━━━ INFORMATION SUPPLIED ━━━

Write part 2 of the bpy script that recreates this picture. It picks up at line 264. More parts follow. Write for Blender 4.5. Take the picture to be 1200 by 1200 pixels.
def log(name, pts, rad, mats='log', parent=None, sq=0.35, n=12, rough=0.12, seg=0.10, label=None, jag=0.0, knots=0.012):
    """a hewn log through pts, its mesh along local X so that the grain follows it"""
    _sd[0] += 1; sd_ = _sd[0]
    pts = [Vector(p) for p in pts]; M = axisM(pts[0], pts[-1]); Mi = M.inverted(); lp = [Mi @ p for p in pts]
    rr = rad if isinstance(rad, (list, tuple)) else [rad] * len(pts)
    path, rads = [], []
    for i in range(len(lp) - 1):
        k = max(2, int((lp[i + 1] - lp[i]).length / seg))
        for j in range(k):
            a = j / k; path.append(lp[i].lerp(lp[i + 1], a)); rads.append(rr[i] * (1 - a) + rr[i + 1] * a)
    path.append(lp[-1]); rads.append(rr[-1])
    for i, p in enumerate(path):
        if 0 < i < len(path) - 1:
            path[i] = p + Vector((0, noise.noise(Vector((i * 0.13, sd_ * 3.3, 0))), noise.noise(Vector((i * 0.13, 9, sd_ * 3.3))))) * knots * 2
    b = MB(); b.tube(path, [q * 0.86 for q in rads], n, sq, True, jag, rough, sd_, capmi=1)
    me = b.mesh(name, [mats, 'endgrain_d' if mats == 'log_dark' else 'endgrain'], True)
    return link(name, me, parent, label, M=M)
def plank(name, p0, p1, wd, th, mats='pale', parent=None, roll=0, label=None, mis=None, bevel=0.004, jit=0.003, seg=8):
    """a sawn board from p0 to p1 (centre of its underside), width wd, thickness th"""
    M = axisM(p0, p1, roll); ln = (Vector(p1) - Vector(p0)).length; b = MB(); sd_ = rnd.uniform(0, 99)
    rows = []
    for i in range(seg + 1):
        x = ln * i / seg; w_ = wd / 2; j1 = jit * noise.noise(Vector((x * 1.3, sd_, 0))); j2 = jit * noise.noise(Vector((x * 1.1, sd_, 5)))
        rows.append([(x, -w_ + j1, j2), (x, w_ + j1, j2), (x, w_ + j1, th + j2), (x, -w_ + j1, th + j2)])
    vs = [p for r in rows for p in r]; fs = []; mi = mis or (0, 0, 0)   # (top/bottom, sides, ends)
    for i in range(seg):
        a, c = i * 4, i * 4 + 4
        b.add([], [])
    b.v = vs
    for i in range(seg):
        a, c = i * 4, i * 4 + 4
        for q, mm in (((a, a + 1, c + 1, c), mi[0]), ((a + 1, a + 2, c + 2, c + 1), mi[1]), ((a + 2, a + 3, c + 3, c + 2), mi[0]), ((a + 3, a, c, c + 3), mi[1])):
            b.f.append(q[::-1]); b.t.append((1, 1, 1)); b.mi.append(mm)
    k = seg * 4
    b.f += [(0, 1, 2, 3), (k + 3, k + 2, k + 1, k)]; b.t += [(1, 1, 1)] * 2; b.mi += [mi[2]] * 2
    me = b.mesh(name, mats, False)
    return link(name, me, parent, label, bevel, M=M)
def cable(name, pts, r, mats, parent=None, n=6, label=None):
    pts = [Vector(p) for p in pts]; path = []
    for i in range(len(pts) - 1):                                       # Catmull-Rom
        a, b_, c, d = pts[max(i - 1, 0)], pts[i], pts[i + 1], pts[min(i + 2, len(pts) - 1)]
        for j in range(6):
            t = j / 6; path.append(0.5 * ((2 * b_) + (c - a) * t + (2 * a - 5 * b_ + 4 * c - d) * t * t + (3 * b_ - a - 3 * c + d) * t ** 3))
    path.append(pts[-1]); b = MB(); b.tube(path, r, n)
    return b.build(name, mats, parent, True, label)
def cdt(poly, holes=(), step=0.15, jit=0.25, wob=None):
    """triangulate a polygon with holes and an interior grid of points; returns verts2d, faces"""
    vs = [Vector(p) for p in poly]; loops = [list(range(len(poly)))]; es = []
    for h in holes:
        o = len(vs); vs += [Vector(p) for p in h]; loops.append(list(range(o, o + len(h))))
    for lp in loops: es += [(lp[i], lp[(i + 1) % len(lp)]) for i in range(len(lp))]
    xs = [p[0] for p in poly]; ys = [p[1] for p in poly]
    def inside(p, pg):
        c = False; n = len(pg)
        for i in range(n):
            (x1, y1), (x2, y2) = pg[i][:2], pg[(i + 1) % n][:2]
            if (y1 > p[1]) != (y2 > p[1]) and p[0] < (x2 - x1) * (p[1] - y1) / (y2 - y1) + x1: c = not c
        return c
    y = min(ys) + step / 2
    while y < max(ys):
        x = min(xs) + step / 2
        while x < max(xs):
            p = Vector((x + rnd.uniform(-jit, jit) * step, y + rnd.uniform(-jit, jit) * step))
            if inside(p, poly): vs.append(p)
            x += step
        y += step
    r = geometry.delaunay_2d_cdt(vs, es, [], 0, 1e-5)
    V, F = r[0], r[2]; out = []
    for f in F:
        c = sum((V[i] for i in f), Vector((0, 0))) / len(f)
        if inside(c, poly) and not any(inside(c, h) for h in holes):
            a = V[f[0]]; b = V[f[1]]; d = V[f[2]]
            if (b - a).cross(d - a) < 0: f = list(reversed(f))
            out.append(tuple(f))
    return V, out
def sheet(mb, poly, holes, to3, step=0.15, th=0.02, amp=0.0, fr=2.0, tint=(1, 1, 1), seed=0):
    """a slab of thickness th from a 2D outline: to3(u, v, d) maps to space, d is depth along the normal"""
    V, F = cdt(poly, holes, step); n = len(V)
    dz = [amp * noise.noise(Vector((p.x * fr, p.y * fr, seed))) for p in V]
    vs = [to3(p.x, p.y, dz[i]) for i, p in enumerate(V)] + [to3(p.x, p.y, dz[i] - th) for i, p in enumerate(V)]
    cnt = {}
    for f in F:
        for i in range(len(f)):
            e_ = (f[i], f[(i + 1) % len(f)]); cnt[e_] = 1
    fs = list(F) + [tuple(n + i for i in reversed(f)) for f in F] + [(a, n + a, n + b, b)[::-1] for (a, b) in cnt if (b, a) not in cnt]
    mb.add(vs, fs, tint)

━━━

- [DIRECTIONS FOR THIS TASK] Take the listing above and set it down exactly.

- [THE OUTPUT]
Write part 2 of the bpy script that recreates this picture. It picks up at line 264. More parts follow. Write for Blender 4.5. Take the picture to be 1200 by 1200 pixels.
def log(name, pts, rad, mats='log', parent=None, sq=0.35, n=12, rough=0.12, seg=0.10, label=None, jag=0.0, knots=0.012):
    """a hewn log through pts, its mesh along local X so that the grain follows it"""
    _sd[0] += 1; sd_ = _sd[0]
    pts = [Vector(p) for p in pts]; M = axisM(pts[0], pts[-1]); Mi = M.inverted(); lp = [Mi @ p for p in pts]
    rr = rad if isinstance(rad, (list, tuple)) else [rad] * len(pts)
    path, rads = [], []
    for i in range(len(lp) - 1):
        k = max(2, int((lp[i + 1] - lp[i]).length / seg))
        for j in range(k):
            a = j / k; path.append(lp[i].lerp(lp[i + 1], a)); rads.append(rr[i] * (1 - a) + rr[i + 1] * a)
    path.append(lp[-1]); rads.append(rr[-1])
    for i, p in enumerate(path):
        if 0 < i < len(path) - 1:
            path[i] = p + Vector((0, noise.noise(Vector((i * 0.13, sd_ * 3.3, 0))), noise.noise(Vector((i * 0.13, 9, sd_ * 3.3))))) * knots * 2
    b = MB(); b.tube(path, [q * 0.86 for q in rads], n, sq, True, jag, rough, sd_, capmi=1)
    me = b.mesh(name, [mats, 'endgrain_d' if mats == 'log_dark' else 'endgrain'], True)
    return link(name, me, parent, label, M=M)
def plank(name, p0, p1, wd, th, mats='pale', parent=None, roll=0, label=None, mis=None, bevel=0.004, jit=0.003, seg=8):
    """a sawn board from p0 to p1 (centre of its underside), width wd, thickness th"""
    M = axisM(p0, p1, roll); ln = (Vector(p1) - Vector(p0)).length; b = MB(); sd_ = rnd.uniform(0, 99)
    rows = []
    for i in range(seg + 1):
        x = ln * i / seg; w_ = wd / 2; j1 = jit * noise.noise(Vector((x * 1.3, sd_, 0))); j2 = jit * noise.noise(Vector((x * 1.1, sd_, 5)))
        rows.append([(x, -w_ + j1, j2), (x, w_ + j1, j2), (x, w_ + j1, th + j2), (x, -w_ + j1, th + j2)])
    vs = [p for r in rows for p in r]; fs = []; mi = mis or (0, 0, 0)   # (top/bottom, sides, ends)
    for i in range(seg):
        a, c = i * 4, i * 4 + 4
        b.add([], [])
    b.v = vs
    for i in range(seg):
        a, c = i * 4, i * 4 + 4
        for q, mm in (((a, a + 1, c + 1, c), mi[0]), ((a + 1, a + 2, c + 2, c + 1), mi[1]), ((a + 2, a + 3, c + 3, c + 2), mi[0]), ((a + 3, a, c, c + 3), mi[1])):
            b.f.append(q[::-1]); b.t.append((1, 1, 1)); b.mi.append(mm)
    k = seg * 4
    b.f += [(0, 1, 2, 3), (k + 3, k + 2, k + 1, k)]; b.t += [(1, 1, 1)] * 2; b.mi += [mi[2]] * 2
    me = b.mesh(name, mats, False)
    return link(name, me, parent, label, bevel, M=M)
def cable(name, pts, r, mats, parent=None, n=6, label=None):
    pts = [Vector(p) for p in pts]; path = []
    for i in range(len(pts) - 1):                                       # Catmull-Rom
        a, b_, c, d = pts[max(i - 1, 0)], pts[i], pts[i + 1], pts[min(i + 2, len(pts) - 1)]
        for j in range(6):
            t = j / 6; path.append(0.5 * ((2 * b_) + (c - a) * t + (2 * a - 5 * b_ + 4 * c - d) * t * t + (3 * b_ - a - 3 * c + d) * t ** 3))
    path.append(pts[-1]); b = MB(); b.tube(path, r, n)
    return b.build(name, mats, parent, True, label)
def cdt(poly, holes=(), step=0.15, jit=0.25, wob=None):
    """triangulate a polygon with holes and an interior grid of points; returns verts2d, faces"""
    vs = [Vector(p) for p in poly]; loops = [list(range(len(poly)))]; es = []
    for h in holes:
        o = len(vs); vs += [Vector(p) for p in h]; loops.append(list(range(o, o + len(h))))
    for lp in loops: es += [(lp[i], lp[(i + 1) % len(lp)]) for i in range(len(lp))]
    xs = [p[0] for p in poly]; ys = [p[1] for p in poly]
    def inside(p, pg):
        c = False; n = len(pg)
        for i in range(n):
            (x1, y1), (x2, y2) = pg[i][:2], pg[(i + 1) % n][:2]
            if (y1 > p[1]) != (y2 > p[1]) and p[0] < (x2 - x1) * (p[1] - y1) / (y2 - y1) + x1: c = not c
        return c
    y = min(ys) + step / 2
    while y < max(ys):
        x = min(xs) + step / 2
        while x < max(xs):
            p = Vector((x + rnd.uniform(-jit, jit) * step, y + rnd.uniform(-jit, jit) * step))
            if inside(p, poly): vs.append(p)
            x += step
        y += step
    r = geometry.delaunay_2d_cdt(vs, es, [], 0, 1e-5)
    V, F = r[0], r[2]; out = []
    for f in F:
        c = sum((V[i] for i in f), Vector((0, 0))) / len(f)
        if inside(c, poly) and not any(inside(c, h) for h in holes):
            a = V[f[0]]; b = V[f[1]]; d = V[f[2]]
            if (b - a).cross(d - a) < 0: f = list(reversed(f))
            out.append(tuple(f))
    return V, out
def sheet(mb, poly, holes, to3, step=0.15, th=0.02, amp=0.0, fr=2.0, tint=(1, 1, 1), seed=0):
    """a slab of thickness th from a 2D outline: to3(u, v, d) maps to space, d is depth along the normal"""
    V, F = cdt(poly, holes, step); n = len(V)
    dz = [amp * noise.noise(Vector((p.x * fr, p.y * fr, seed))) for p in V]
    vs = [to3(p.x, p.y, dz[i]) for i, p in enumerate(V)] + [to3(p.x, p.y, dz[i] - th) for i, p in enumerate(V)]
    cnt = {}
    for f in F:
        for i in range(len(f)):
            e_ = (f[i], f[(i + 1) % len(f)]); cnt[e_] = 1
    fs = list(F) + [tuple(n + i for i in reversed(f)) for f in F] + [(a, n + a, n + b, b)[::-1] for (a, b) in cnt if (b, a) not in cnt]
    mb.add(vs, fs, tint)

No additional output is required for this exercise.